─── Data lines

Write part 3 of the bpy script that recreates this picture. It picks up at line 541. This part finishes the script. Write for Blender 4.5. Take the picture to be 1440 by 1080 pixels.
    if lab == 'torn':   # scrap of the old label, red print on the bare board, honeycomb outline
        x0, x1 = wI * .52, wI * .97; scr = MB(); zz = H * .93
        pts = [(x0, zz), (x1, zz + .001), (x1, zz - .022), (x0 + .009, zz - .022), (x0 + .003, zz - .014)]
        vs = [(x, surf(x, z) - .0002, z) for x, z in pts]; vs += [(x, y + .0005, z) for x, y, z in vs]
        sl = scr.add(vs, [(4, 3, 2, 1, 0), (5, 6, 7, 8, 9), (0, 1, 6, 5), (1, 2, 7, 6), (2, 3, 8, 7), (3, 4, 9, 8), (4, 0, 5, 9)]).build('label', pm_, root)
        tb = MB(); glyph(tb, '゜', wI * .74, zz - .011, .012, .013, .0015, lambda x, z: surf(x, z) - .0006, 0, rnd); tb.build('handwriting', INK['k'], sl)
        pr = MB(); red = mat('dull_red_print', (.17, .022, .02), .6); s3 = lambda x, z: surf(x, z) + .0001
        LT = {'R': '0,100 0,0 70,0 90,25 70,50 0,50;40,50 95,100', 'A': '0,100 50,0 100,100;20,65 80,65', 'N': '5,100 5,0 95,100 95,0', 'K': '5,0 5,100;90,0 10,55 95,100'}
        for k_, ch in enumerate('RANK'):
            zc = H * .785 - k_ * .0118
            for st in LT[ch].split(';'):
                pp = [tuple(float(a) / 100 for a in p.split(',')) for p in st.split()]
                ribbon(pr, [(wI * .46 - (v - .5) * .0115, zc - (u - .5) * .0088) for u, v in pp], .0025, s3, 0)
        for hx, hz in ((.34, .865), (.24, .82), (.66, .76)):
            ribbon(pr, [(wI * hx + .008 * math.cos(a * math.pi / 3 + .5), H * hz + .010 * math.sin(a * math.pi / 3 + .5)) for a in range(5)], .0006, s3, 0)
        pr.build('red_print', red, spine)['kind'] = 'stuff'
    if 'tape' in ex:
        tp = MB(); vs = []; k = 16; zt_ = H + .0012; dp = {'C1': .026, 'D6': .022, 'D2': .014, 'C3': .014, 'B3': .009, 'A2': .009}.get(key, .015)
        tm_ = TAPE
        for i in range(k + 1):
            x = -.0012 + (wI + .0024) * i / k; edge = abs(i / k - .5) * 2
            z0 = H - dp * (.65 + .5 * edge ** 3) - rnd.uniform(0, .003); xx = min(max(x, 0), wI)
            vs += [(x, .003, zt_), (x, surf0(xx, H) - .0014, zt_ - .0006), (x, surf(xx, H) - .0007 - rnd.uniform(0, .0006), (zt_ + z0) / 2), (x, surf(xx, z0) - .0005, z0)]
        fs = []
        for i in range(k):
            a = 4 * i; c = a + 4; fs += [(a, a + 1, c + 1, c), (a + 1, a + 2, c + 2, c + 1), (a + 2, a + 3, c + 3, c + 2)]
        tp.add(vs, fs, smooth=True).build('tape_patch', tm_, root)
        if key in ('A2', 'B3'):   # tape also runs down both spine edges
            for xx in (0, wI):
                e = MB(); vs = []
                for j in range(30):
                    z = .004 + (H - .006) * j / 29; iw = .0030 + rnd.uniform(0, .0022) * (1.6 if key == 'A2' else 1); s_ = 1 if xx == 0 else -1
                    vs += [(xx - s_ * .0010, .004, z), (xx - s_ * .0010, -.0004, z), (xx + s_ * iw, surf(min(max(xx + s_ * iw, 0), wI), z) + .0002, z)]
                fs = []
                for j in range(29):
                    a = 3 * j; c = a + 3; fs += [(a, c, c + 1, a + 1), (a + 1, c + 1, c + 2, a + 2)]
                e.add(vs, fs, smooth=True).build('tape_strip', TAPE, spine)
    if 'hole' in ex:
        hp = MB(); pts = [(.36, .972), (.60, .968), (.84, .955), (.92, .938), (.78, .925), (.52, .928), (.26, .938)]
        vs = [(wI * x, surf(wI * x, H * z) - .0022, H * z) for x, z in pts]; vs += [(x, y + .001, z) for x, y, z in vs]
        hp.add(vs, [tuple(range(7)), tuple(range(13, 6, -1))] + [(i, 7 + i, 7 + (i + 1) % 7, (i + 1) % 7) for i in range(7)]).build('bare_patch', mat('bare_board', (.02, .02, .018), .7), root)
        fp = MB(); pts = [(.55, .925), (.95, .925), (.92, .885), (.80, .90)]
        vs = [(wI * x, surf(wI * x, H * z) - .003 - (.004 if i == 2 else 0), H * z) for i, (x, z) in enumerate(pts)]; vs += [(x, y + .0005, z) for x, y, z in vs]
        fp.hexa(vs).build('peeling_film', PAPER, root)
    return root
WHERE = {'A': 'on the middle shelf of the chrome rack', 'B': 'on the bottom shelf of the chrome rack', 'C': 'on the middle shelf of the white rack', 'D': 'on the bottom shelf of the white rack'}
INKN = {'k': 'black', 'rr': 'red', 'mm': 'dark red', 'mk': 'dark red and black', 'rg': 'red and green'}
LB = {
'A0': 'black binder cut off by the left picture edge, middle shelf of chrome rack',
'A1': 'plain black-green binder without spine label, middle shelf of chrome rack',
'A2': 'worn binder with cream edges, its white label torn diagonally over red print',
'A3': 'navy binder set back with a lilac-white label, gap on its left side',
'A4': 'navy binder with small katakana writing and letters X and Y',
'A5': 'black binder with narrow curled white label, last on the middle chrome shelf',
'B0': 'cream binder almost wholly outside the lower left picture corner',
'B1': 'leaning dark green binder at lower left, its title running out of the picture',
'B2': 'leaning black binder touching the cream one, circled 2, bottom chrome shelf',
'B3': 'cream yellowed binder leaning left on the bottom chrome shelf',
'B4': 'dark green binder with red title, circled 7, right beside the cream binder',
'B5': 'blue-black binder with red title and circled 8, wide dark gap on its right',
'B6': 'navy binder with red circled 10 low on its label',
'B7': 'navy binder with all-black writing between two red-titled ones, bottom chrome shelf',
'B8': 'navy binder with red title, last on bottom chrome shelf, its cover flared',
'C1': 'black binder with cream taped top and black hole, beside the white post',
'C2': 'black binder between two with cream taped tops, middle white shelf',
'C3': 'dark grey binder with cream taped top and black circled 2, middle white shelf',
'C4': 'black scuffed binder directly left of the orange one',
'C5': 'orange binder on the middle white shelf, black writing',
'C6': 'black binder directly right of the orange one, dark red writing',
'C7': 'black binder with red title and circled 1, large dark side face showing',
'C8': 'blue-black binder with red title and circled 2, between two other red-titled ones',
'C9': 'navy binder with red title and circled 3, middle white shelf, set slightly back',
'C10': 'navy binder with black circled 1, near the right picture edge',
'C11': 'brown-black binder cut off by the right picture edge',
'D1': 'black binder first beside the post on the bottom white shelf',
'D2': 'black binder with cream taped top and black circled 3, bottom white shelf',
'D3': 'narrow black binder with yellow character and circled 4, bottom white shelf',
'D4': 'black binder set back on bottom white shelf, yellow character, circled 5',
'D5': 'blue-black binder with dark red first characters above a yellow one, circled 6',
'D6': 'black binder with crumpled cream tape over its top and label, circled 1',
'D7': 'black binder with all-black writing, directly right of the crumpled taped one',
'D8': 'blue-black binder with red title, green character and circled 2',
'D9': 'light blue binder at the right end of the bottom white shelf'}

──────

◆ Exercise aim
Using the material above, state how many lines include the string "picture". Answer with a single number.

◆ The output
6